══ Supplied material

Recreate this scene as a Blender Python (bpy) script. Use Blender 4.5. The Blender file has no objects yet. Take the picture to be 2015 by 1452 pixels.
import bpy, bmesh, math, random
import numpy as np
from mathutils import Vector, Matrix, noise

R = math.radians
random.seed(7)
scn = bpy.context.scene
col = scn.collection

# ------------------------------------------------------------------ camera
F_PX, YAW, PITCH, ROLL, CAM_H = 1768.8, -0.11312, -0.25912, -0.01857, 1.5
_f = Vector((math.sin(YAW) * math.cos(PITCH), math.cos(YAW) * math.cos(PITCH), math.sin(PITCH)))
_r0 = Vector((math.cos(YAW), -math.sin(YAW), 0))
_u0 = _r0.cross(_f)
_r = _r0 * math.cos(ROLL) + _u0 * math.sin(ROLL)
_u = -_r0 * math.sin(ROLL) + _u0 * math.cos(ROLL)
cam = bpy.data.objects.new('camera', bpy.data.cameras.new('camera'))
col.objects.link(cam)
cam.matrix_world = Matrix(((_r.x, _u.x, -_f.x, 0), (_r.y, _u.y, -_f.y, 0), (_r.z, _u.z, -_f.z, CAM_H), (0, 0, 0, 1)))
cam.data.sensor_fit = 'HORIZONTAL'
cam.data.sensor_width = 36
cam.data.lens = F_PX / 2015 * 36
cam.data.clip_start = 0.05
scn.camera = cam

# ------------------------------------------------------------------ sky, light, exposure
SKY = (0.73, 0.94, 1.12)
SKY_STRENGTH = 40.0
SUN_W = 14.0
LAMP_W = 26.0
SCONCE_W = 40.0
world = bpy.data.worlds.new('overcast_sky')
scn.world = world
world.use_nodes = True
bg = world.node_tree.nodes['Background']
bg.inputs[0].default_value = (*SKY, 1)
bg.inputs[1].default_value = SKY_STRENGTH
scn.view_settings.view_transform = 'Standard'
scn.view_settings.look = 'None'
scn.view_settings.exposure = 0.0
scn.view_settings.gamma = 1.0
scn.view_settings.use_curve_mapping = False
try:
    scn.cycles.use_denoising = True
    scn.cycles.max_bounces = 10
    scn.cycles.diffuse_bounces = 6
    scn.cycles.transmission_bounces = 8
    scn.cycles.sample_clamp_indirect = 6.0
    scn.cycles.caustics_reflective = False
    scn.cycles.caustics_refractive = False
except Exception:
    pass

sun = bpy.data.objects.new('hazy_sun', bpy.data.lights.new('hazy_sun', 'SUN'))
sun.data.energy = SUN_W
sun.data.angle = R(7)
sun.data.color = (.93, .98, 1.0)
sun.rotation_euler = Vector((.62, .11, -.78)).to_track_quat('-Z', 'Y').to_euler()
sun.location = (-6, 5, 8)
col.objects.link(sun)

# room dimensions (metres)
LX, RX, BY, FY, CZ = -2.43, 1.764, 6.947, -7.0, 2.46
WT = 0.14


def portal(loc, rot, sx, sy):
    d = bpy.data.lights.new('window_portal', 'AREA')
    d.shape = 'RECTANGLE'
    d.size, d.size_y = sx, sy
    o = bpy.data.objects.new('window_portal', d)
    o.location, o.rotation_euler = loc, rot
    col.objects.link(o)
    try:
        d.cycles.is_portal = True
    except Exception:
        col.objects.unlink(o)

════
══ Supplied material

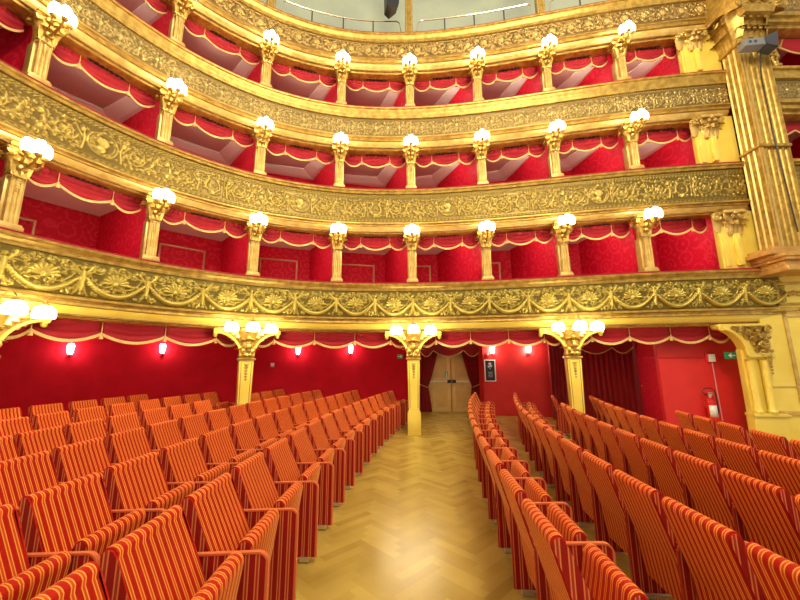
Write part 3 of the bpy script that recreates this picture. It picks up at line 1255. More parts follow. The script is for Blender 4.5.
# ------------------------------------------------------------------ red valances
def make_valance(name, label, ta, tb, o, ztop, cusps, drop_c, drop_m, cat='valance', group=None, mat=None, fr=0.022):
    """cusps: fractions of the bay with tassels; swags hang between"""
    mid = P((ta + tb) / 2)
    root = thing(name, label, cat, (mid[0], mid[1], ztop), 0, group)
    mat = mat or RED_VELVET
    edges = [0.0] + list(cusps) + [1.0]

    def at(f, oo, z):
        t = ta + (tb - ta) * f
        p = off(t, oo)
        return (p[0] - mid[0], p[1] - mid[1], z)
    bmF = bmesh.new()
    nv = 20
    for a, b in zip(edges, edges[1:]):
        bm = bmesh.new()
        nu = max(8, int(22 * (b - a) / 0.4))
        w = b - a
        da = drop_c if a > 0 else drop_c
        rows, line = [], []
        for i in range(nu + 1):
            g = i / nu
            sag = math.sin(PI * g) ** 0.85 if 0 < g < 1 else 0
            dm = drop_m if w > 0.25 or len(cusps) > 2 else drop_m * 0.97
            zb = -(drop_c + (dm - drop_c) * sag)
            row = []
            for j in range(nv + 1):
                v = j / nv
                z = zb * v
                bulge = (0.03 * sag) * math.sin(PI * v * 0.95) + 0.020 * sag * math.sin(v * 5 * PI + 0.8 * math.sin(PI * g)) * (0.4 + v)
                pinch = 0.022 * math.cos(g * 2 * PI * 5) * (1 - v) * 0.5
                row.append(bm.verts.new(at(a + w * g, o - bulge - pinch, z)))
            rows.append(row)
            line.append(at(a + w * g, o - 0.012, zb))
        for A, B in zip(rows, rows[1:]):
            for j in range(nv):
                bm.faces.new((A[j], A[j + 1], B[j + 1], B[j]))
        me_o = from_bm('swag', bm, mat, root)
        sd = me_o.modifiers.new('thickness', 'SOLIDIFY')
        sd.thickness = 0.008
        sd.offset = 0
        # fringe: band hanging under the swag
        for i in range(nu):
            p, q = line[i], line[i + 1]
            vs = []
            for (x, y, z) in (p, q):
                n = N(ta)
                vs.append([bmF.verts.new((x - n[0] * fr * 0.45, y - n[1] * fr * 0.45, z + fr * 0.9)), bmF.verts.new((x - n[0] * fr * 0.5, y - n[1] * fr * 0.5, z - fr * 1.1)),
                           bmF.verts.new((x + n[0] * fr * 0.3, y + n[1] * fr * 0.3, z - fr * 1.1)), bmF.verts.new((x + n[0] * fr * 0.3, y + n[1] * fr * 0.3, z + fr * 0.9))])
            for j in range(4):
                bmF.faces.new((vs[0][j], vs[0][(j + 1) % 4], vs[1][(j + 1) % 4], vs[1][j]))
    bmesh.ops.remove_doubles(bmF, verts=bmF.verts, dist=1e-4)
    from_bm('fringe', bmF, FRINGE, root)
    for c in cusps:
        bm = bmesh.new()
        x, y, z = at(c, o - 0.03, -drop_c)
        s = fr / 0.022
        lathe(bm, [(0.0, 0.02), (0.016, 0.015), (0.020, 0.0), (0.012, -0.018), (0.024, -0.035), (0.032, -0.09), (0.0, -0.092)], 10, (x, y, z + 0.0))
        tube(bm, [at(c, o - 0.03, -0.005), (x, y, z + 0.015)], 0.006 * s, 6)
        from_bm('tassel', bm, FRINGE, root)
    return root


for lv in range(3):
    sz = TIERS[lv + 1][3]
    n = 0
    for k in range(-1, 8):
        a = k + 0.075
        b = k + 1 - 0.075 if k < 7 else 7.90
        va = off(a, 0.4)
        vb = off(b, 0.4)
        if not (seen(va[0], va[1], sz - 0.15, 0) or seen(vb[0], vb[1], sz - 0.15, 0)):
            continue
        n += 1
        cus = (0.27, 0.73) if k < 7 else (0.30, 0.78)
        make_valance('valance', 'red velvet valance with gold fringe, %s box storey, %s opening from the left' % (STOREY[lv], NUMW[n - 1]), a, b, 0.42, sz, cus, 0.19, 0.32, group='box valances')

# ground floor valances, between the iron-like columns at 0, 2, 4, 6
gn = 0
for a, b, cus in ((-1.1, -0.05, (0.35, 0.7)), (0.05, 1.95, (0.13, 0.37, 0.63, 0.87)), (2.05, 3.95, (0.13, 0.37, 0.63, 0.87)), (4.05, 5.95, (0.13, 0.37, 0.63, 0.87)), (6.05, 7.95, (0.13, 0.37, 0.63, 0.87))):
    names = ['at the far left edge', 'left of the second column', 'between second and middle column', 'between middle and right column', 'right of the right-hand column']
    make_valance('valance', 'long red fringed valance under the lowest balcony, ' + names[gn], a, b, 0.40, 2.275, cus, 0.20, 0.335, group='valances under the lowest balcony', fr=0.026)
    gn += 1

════

→ **Exercise objective**
Your task is to output exactly the lines from the one with "Recreate this scene" through the one with "from mathutils import Vector, Matrix, noise", counting both ends.

→ **Reply to the task**
Recreate this scene as a Blender Python (bpy) script. Use Blender 4.5. The Blender file has no objects yet. Take the picture to be 2015 by 1452 pixels.
import bpy, bmesh, math, random
import numpy as np
from mathutils import Vector, Matrix, noise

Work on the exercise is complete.